Aim: Repeat the entire listing exactly as written.

>> begin Data extract

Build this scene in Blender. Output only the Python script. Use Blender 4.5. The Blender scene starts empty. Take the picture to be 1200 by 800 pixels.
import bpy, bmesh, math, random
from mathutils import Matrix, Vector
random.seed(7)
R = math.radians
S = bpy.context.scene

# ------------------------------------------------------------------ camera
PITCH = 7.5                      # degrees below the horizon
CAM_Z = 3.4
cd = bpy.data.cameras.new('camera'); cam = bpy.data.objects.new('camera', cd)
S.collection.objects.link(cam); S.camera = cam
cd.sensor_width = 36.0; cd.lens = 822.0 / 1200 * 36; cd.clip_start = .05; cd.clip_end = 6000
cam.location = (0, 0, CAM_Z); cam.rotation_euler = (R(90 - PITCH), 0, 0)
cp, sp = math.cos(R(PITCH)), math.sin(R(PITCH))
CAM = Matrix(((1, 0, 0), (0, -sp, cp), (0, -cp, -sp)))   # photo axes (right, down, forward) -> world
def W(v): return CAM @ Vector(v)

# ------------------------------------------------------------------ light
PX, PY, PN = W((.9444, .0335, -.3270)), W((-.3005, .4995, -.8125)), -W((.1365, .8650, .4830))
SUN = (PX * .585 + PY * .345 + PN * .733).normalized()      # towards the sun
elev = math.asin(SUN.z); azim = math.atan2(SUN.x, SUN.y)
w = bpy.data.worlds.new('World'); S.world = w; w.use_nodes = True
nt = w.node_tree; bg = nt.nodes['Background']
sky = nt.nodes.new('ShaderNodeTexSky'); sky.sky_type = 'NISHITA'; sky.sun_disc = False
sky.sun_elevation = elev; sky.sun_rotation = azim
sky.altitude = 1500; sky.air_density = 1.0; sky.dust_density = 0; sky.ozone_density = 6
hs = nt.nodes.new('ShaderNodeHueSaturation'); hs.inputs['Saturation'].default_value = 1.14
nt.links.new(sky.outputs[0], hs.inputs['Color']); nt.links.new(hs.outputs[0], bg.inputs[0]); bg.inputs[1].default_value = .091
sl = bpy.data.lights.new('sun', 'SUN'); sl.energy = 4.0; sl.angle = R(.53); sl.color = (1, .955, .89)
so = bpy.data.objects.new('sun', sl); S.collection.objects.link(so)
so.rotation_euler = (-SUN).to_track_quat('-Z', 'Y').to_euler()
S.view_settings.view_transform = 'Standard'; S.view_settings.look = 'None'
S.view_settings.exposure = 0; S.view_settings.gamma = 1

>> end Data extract

Complete response:
Build this scene in Blender. Output only the Python script. Use Blender 4.5. The Blender scene starts empty. Take the picture to be 1200 by 800 pixels.
import bpy, bmesh, math, random
from mathutils import Matrix, Vector
random.seed(7)
R = math.radians
S = bpy.context.scene

# ------------------------------------------------------------------ camera
PITCH = 7.5                      # degrees below the horizon
CAM_Z = 3.4
cd = bpy.data.cameras.new('camera'); cam = bpy.data.objects.new('camera', cd)
S.collection.objects.link(cam); S.camera = cam
cd.sensor_width = 36.0; cd.lens = 822.0 / 1200 * 36; cd.clip_start = .05; cd.clip_end = 6000
cam.location = (0, 0, CAM_Z); cam.rotation_euler = (R(90 - PITCH), 0, 0)
cp, sp = math.cos(R(PITCH)), math.sin(R(PITCH))
CAM = Matrix(((1, 0, 0), (0, -sp, cp), (0, -cp, -sp)))   # photo axes (right, down, forward) -> world
def W(v): return CAM @ Vector(v)

# ------------------------------------------------------------------ light
PX, PY, PN = W((.9444, .0335, -.3270)), W((-.3005, .4995, -.8125)), -W((.1365, .8650, .4830))
SUN = (PX * .585 + PY * .345 + PN * .733).normalized()      # towards the sun
elev = math.asin(SUN.z); azim = math.atan2(SUN.x, SUN.y)
w = bpy.data.worlds.new('World'); S.world = w; w.use_nodes = True
nt = w.node_tree; bg = nt.nodes['Background']
sky = nt.nodes.new('ShaderNodeTexSky'); sky.sky_type = 'NISHITA'; sky.sun_disc = False
sky.sun_elevation = elev; sky.sun_rotation = azim
sky.altitude = 1500; sky.air_density = 1.0; sky.dust_density = 0; sky.ozone_density = 6
hs = nt.nodes.new('ShaderNodeHueSaturation'); hs.inputs['Saturation'].default_value = 1.14
nt.links.new(sky.outputs[0], hs.inputs['Color']); nt.links.new(hs.outputs[0], bg.inputs[0]); bg.inputs[1].default_value = .091
sl = bpy.data.lights.new('sun', 'SUN'); sl.energy = 4.0; sl.angle = R(.53); sl.color = (1, .955, .89)
so = bpy.data.objects.new('sun', sl); S.collection.objects.link(so)
so.rotation_euler = (-SUN).to_track_quat('-Z', 'Y').to_euler()
S.view_settings.view_transform = 'Standard'; S.view_settings.look = 'None'
S.view_settings.exposure = 0; S.view_settings.gamma = 1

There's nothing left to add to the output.